The scientists studied the timing of such signs of spring as when plants bloom, butterflies emerge and birds undergo seasonal migration. Most such studies had focused on seasonal shifts in temperate regions, finding that spring has advanced 2.5 days per decade for European plants and 5.1 days per decade for animals and plants globally over the last 40 or so years.

The arctic makes those regions looks like slackers when it comes to responding to global warming. Based on when six plant species flower and when three High Arctic bird species and 12 insects lay their eggs, they calculate that spring has advanced by over 30 days during the last decade for some events and an average of 14.5 days for all events that mark the season. “We were particularly surprised to see that the trends were so strong when considering that the entire summer is very short in the High Arctic—with just three to four months from snowmelt to freeze” at their study site in northeast Greenland, Høye said.

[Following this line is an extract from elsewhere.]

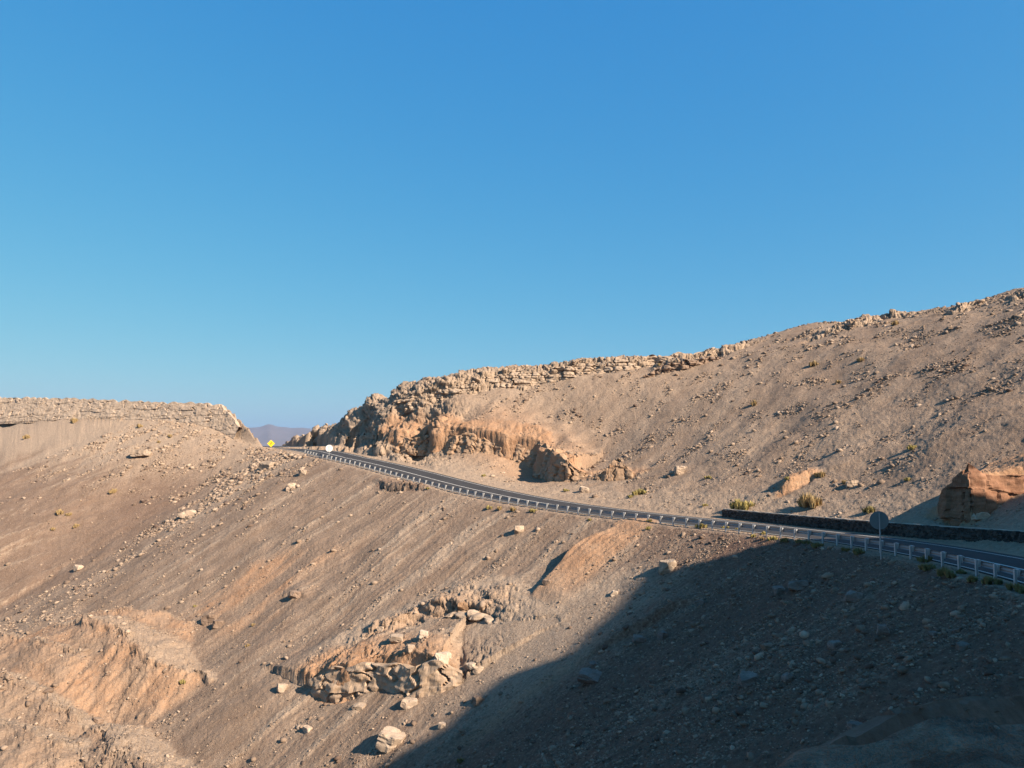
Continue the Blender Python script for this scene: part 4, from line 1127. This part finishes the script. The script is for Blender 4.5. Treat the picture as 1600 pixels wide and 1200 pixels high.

Is this reason to welcome or fear climate change? At this point, it’s hard to say. Spring definitely marks the awakening from winter hibernation and stasis for most arctic species. But the fact that different species are responding slightly differently to climate change could spell trouble: such variation, Høye said, could lead to problems by disrupting the complex web of species’ interactions. In temperate regions, for instance, migratory birds departing for the north earlier and earlier have already found that the food stocks they used to rely on along the way are not in sync with their new travel dates.